• _EXERCISE TASK_:
Exactly reproduce the lines of the listing below from the one containing "by 1484 pixels." through the one containing "COL = SC.collection". Skip the images.

— start of DATA SUPPLIED —

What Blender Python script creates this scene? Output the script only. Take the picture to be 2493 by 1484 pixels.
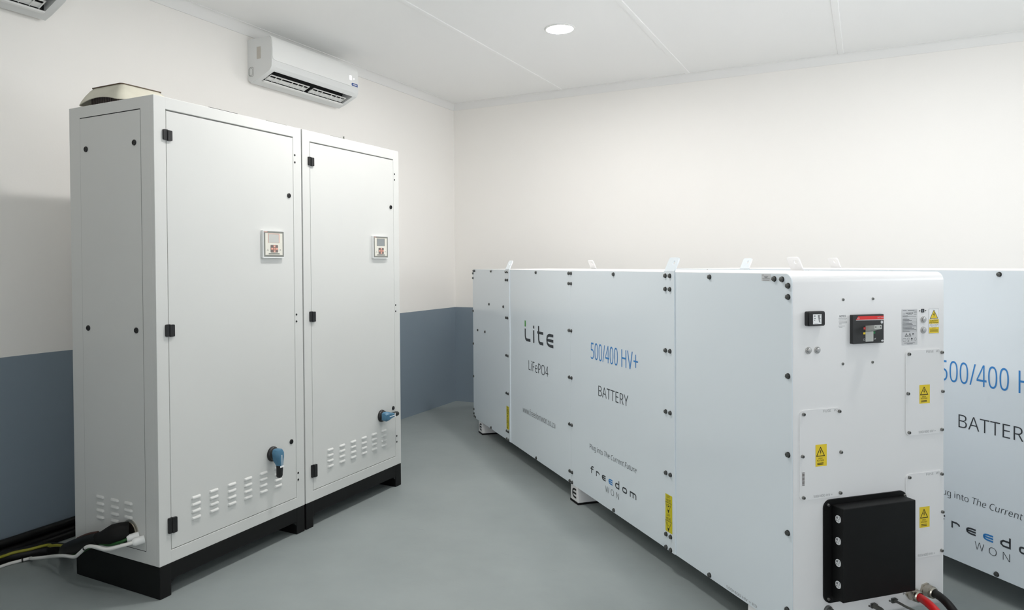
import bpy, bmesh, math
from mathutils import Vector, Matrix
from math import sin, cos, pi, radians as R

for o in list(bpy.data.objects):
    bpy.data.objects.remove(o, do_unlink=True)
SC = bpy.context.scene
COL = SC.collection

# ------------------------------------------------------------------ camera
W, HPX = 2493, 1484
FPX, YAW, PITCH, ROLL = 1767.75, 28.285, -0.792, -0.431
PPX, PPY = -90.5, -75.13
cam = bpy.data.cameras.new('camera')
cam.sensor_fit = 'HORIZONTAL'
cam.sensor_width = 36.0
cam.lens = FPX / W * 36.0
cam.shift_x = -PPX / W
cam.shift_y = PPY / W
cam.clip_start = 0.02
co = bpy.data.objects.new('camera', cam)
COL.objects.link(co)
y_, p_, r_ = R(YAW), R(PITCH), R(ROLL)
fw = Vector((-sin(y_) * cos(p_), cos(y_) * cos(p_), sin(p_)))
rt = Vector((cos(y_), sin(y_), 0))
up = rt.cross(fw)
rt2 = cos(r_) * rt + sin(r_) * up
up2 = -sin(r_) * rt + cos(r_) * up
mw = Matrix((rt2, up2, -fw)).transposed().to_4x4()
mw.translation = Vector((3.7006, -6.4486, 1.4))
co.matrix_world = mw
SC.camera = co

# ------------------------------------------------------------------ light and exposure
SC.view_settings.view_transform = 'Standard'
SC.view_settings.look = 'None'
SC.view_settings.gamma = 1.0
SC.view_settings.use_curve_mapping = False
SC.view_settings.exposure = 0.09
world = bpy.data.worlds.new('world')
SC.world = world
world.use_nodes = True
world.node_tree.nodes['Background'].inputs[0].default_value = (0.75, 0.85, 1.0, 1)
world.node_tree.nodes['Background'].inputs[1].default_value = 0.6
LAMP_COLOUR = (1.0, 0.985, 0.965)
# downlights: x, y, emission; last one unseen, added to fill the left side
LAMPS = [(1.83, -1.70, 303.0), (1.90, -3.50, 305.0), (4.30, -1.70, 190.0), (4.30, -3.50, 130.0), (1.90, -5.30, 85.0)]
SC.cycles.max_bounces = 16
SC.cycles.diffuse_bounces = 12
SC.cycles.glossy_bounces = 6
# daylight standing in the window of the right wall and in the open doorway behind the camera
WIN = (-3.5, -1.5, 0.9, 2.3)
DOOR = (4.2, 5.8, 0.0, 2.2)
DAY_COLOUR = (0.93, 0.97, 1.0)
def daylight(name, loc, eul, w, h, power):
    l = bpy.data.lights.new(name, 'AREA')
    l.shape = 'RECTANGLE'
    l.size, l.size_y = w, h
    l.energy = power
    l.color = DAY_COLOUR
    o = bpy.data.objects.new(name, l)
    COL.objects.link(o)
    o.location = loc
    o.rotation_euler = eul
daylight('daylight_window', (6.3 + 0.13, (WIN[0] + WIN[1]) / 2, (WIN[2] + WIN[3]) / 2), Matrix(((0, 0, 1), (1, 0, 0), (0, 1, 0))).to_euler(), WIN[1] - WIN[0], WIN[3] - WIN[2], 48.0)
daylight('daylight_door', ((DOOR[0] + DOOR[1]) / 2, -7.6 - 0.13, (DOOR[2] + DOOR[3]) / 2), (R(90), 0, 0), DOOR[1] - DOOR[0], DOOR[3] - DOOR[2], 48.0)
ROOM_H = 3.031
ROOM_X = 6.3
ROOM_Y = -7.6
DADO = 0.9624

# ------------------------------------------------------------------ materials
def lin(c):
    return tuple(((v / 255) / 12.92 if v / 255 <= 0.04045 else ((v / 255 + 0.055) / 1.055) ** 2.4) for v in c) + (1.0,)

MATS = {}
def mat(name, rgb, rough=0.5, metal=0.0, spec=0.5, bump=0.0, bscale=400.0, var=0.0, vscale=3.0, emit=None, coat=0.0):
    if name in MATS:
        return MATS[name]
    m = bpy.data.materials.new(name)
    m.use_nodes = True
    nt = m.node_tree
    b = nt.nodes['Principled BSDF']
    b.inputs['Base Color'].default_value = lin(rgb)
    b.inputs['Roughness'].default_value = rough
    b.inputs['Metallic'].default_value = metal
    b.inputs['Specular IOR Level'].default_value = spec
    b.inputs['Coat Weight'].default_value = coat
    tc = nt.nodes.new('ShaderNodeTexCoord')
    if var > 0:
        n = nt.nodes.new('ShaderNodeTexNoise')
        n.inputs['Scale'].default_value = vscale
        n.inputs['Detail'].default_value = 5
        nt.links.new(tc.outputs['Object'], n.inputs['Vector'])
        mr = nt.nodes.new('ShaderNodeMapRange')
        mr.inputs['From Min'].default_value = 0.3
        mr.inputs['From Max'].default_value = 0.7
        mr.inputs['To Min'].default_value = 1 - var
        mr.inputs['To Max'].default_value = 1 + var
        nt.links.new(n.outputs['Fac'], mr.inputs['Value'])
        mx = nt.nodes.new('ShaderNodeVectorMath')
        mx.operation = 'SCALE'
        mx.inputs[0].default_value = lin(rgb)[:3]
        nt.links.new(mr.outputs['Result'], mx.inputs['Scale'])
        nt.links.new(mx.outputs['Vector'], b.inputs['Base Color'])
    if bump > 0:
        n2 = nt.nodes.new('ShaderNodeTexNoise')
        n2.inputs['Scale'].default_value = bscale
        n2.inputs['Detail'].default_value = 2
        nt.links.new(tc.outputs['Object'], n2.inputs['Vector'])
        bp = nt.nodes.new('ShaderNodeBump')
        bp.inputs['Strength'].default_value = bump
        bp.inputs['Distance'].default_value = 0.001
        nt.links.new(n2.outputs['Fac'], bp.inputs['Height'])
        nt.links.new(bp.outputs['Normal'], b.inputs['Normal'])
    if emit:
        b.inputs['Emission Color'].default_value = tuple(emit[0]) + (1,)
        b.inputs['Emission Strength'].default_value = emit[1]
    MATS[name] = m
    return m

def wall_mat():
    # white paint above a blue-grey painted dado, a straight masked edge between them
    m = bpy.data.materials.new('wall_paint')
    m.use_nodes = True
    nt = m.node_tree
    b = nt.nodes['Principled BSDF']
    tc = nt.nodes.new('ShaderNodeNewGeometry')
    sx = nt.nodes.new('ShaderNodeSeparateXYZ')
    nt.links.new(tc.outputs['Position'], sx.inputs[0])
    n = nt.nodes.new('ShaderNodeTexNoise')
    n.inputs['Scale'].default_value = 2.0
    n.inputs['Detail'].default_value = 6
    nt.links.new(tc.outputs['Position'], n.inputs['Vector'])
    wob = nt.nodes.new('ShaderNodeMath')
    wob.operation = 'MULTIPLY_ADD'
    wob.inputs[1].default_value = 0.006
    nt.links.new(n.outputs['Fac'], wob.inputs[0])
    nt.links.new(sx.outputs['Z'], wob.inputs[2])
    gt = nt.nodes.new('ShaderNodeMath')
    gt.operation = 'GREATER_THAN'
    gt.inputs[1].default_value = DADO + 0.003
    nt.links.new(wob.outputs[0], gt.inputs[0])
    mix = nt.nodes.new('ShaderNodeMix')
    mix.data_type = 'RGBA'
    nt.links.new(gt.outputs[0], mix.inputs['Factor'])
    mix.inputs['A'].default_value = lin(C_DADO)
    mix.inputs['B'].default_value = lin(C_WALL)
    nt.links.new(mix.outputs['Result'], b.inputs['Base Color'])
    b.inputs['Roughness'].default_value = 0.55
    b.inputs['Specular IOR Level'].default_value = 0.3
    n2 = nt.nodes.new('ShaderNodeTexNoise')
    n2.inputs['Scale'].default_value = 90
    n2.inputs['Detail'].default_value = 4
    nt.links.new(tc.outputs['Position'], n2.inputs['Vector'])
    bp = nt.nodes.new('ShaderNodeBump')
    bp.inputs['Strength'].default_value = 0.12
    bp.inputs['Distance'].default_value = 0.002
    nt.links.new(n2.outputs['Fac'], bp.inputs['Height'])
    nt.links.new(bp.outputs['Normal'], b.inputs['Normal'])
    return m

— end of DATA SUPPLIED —
— start of DATA SUPPLIED —

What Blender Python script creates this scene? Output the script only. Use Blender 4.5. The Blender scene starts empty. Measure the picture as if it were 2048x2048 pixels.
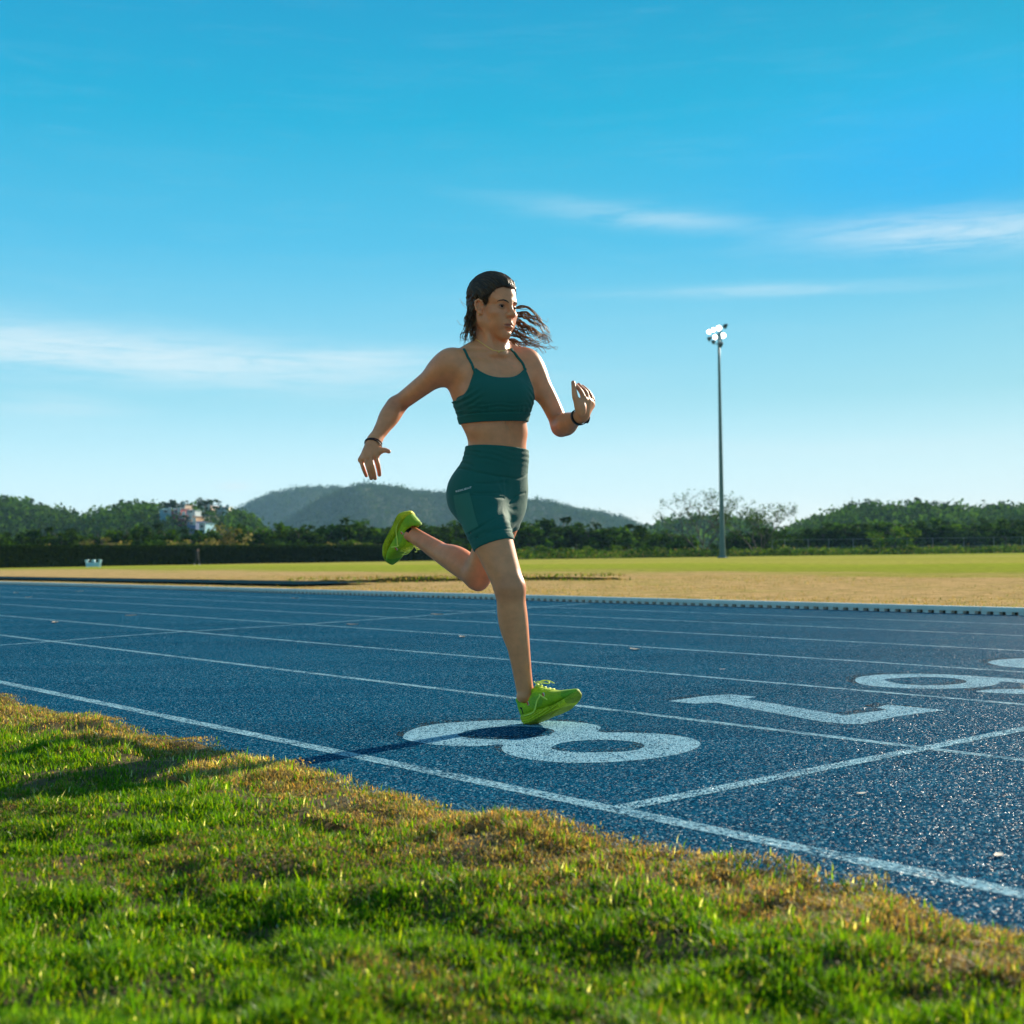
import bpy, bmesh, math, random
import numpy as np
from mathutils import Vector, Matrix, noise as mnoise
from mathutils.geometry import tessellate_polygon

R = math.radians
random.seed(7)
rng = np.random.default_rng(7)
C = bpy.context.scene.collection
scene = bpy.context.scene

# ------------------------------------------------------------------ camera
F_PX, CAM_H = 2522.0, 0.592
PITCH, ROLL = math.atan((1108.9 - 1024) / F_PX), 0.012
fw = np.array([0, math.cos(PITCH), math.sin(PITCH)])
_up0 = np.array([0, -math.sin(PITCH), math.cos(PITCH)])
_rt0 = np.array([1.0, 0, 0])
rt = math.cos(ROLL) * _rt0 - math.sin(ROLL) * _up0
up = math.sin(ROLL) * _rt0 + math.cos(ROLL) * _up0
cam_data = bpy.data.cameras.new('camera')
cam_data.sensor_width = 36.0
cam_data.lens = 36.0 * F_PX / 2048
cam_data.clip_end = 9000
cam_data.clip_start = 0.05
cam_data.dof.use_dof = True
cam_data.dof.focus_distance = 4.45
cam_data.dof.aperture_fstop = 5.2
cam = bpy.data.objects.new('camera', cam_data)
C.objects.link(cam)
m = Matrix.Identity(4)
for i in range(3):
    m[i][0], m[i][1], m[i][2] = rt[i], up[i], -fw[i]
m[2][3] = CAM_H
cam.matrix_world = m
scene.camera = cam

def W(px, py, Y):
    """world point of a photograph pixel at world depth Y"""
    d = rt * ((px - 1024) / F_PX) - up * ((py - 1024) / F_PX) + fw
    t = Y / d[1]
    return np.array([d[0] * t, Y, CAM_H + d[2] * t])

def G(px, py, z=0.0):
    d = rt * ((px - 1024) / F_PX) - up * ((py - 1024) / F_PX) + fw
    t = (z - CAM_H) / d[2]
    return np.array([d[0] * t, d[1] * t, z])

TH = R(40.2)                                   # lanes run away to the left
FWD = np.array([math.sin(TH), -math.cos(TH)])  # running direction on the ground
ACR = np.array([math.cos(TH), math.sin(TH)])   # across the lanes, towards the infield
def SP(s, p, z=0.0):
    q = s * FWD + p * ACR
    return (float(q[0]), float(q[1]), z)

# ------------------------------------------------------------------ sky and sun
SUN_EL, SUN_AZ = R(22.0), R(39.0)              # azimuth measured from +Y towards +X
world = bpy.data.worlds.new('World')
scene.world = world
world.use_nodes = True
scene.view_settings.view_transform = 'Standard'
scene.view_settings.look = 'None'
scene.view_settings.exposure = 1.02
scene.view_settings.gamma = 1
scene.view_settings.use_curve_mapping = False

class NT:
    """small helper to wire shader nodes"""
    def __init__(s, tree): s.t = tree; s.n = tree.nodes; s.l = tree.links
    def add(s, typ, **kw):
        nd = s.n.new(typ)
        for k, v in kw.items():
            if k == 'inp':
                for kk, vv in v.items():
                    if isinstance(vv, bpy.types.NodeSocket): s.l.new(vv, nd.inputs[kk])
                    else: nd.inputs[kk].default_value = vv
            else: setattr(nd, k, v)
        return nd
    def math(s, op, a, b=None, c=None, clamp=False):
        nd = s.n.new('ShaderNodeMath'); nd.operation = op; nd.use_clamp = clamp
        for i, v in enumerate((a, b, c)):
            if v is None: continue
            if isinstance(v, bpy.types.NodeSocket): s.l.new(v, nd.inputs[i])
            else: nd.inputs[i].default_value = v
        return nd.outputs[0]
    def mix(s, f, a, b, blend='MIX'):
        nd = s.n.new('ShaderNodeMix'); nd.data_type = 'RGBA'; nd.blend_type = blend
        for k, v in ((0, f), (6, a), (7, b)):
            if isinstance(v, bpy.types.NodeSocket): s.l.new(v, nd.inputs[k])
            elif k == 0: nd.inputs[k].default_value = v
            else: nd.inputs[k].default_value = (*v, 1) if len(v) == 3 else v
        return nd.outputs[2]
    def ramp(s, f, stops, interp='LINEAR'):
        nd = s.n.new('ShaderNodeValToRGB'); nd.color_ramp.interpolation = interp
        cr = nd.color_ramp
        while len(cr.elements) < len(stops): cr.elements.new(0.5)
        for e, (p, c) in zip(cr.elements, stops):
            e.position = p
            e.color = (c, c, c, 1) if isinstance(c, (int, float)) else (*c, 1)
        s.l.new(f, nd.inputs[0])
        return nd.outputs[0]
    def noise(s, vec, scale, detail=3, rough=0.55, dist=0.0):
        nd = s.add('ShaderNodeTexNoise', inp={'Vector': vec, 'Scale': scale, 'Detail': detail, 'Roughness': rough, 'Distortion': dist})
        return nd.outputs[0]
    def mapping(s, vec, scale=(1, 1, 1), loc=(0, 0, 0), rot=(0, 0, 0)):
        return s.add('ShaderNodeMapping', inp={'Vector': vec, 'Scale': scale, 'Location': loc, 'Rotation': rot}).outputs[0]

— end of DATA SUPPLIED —
— start of DATA SUPPLIED —

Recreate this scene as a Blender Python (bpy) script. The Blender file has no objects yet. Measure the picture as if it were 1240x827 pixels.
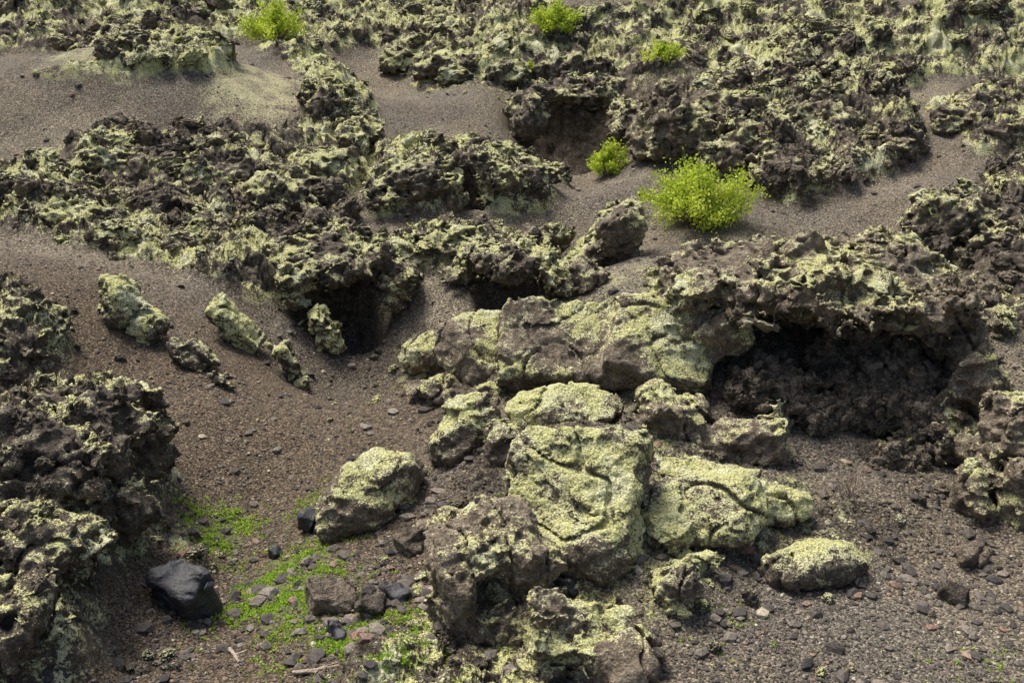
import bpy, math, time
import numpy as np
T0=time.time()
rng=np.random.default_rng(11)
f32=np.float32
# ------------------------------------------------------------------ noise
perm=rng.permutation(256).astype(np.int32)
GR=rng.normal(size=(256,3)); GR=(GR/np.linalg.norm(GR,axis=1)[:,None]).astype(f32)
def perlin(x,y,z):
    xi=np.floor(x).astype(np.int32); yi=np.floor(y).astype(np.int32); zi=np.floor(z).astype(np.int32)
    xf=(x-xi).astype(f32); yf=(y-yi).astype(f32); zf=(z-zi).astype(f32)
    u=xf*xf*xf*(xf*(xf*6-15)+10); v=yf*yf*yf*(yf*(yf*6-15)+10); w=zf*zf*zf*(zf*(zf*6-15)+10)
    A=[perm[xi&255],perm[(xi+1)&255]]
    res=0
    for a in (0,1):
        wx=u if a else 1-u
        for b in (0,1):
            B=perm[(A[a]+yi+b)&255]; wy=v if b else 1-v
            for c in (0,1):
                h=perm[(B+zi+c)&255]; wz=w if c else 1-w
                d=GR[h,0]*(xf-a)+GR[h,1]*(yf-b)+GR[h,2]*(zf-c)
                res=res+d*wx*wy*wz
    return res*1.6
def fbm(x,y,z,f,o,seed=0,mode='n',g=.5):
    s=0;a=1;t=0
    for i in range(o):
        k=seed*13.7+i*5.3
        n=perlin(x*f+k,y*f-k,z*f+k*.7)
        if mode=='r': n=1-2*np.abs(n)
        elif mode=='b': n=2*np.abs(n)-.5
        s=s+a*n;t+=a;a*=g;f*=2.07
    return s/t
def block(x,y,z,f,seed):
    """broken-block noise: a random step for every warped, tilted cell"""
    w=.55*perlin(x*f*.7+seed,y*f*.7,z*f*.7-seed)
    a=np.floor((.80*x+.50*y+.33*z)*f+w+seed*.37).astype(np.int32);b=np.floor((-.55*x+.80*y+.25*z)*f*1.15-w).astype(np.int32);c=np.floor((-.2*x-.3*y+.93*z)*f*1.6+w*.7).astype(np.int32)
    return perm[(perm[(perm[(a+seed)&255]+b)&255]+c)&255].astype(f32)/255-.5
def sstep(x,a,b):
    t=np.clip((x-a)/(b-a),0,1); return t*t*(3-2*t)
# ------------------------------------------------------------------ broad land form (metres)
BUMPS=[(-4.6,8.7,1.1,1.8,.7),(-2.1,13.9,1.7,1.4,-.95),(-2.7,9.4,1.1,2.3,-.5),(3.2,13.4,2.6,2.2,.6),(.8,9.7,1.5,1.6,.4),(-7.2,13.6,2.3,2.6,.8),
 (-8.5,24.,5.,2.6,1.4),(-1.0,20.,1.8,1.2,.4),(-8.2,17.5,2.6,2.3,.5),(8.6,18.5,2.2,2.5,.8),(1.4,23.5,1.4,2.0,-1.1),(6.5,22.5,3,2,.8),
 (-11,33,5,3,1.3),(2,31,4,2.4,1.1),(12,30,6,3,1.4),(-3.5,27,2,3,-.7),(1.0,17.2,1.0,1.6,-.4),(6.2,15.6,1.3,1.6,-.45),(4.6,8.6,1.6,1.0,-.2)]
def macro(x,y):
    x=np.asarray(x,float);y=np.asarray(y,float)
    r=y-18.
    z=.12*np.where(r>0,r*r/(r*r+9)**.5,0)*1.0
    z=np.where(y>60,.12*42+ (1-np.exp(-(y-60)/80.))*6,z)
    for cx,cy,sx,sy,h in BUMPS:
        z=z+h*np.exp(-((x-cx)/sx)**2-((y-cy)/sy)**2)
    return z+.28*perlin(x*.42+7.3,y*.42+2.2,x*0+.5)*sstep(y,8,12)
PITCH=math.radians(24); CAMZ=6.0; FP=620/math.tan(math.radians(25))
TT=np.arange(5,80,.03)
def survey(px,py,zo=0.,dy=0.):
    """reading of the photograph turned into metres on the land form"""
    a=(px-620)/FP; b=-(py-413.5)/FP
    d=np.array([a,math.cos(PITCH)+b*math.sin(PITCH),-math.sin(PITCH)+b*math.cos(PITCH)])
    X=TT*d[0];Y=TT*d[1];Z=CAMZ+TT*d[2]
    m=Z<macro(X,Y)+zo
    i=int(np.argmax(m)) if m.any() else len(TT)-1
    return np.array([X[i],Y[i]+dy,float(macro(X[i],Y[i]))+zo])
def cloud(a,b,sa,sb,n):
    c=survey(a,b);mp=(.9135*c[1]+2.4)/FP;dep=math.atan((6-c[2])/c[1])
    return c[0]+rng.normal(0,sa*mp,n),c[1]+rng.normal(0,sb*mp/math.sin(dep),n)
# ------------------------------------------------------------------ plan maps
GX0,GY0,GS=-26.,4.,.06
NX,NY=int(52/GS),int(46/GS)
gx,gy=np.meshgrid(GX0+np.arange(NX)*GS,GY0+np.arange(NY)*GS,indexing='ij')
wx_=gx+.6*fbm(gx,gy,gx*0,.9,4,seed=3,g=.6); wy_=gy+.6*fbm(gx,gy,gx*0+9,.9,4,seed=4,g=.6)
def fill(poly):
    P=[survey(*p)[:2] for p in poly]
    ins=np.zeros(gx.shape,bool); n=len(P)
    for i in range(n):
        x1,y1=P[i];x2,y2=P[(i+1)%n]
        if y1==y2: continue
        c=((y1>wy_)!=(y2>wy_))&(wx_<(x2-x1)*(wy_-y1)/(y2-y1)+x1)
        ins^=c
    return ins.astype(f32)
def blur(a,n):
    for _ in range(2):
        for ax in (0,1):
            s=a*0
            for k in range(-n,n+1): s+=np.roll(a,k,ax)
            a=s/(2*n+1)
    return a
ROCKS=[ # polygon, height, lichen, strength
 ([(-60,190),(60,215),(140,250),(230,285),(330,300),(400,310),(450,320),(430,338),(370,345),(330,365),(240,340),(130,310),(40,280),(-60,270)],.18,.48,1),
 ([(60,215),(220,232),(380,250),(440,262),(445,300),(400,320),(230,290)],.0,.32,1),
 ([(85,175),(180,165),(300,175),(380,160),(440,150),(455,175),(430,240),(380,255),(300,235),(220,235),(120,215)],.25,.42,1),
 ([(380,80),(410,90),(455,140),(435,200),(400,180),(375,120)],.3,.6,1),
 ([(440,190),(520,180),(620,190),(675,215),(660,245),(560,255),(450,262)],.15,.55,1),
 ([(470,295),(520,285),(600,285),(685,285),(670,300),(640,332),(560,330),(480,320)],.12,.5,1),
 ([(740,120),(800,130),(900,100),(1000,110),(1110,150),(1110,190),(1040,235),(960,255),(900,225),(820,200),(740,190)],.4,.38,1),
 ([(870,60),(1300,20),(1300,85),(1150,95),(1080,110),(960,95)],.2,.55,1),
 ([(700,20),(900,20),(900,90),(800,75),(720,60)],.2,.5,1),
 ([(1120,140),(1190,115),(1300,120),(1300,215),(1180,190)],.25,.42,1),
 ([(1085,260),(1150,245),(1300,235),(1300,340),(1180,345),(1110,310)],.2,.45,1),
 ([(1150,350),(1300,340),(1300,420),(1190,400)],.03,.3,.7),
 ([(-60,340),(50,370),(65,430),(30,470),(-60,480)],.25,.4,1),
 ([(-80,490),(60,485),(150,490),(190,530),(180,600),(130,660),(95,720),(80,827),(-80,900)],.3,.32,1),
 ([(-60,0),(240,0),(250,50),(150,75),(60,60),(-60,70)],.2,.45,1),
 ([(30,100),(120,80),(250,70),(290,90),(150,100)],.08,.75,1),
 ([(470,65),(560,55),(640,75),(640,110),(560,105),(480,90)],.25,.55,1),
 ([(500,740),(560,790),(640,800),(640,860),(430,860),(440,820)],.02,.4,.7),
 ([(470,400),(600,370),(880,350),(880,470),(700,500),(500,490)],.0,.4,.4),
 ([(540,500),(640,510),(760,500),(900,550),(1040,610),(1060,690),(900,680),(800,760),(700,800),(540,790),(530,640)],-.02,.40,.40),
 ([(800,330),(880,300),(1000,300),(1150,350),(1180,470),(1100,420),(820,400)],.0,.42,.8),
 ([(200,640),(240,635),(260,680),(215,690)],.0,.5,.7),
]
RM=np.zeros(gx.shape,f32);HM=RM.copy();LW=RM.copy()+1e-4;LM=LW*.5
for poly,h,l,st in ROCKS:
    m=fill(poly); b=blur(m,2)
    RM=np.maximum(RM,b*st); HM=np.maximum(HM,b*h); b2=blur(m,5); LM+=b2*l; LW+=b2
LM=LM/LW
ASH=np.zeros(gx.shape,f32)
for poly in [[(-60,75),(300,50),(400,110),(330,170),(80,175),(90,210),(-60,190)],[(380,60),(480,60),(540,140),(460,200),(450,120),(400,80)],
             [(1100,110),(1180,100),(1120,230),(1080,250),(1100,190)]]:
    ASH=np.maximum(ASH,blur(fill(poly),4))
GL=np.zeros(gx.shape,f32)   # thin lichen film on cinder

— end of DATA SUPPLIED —

• _TASK SOLUTION_:
What Blender Python script creates this scene? Output the script only. Take the picture to be 2493 by 1484 pixels.
import bpy, bmesh, math
from mathutils import Vector, Matrix
from math import sin, cos, pi, radians as R

for o in list(bpy.data.objects):
    bpy.data.objects.remove(o, do_unlink=True)
SC = bpy.context.scene
COL = SC.collection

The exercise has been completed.